Para usar em casa, no trabalho ou na garagem de um hotel/casa de amigos, o ideal seria ter um cabo mais portátil, e bem comprido (descobrimos que não é tão simples achar tomadas numa área grande o suficiente para entrar um carro).
Na prática, por mais que se dirija devagar, a indicação de autonomia cai mais rapidamente do que os quilômetros efetivamente rodados. Ao cabo de quatro dias de uso urbano, entre casa e trabalho, havíamos percorrido 120km (mas a autonomia baixou no marcador caiu 151km). Ainda sobravam 33% de carga na bateria.
Quero ser normal
Por fora, o Leaf parece um algo entre o Hyundai i30 e o Toyota Yaris hatch.
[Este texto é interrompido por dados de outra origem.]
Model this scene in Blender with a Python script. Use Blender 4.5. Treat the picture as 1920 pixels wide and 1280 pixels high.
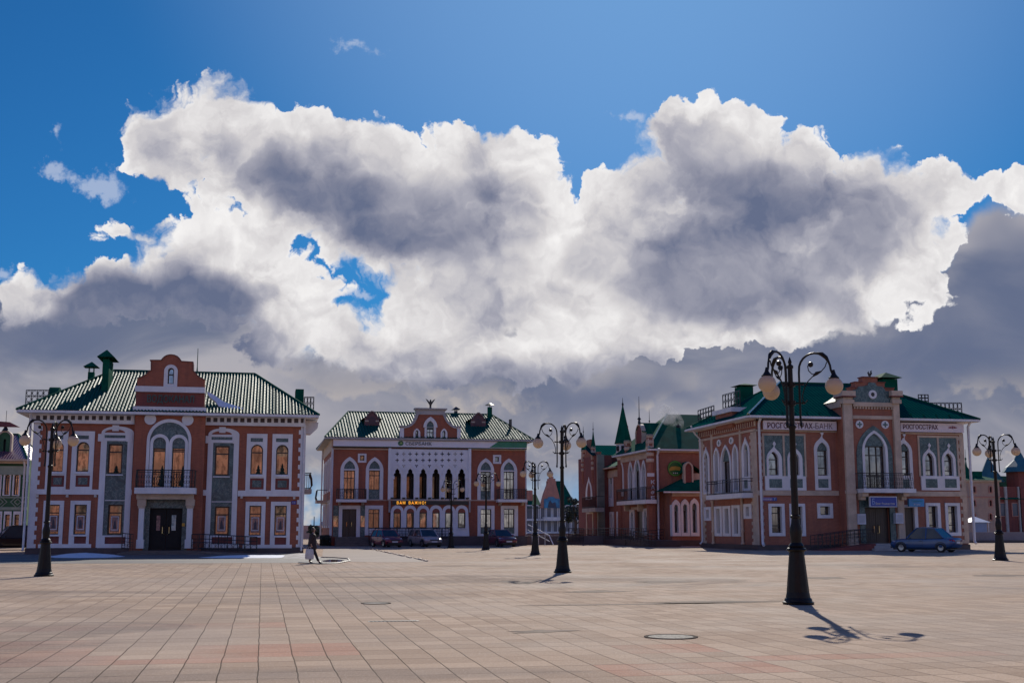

Seu desenho é mais convencional do que sua tecnologia.
O interior também é “normal”, para ir acostumando o pessoal aos poucos à novidade. E o acabamento é no capricho, com bancos forrados com couro furadinho (e laterais aveludadas), painel imitando fibra de carbono e volante que agrada as mãos. Não é um carro de luxo, mas de classe média de primeiro mundo, com um materiais que todos os hatches desse porte deveriam ter.
O banco do motorista tem regulagem elétrica, mas falta ajuste de profundidade da direção. De luxo, há uma função para seguir o trânsito automaticamente. Funcionou a até 20km/h — abaixo disso, desligou.
O espaço é bom na frente, razoável no banco de trás e excelente no porta-malas.
Tomara que um dia todos os automóveis sejam uma evolução deste — imagine o quanto a vida de quem mora de frente para a Nossa Senhora de Copacabana ou o Elevado Paulo de Frontin vai melhorar.
FICHA TÉCNICA
Nissan Leaf ZE
Preço: R$ 195mil.
Origem: Inglaterra.
Motor: dianteiro, elétrico, 110kW (149cv) de potência e 32,6kgfm de torque (a 1rpm).
Bateria: de íon-lítio, 40kWh
Transmissão: tração dianteira, uma marcha à frente e uma à ré.
Suspensão: McPherson na dianteira e eixo de torção na traseira.
Pneus: Michelin 215/50 R17.
Dimensões: 4,48m (comprimento), 2,70m (entre-eixos)
Porta-malas: 435 litros
Peso: 1.582kg
Desempenho: 0-100km/h em 7,9s e máxima de 144km/h.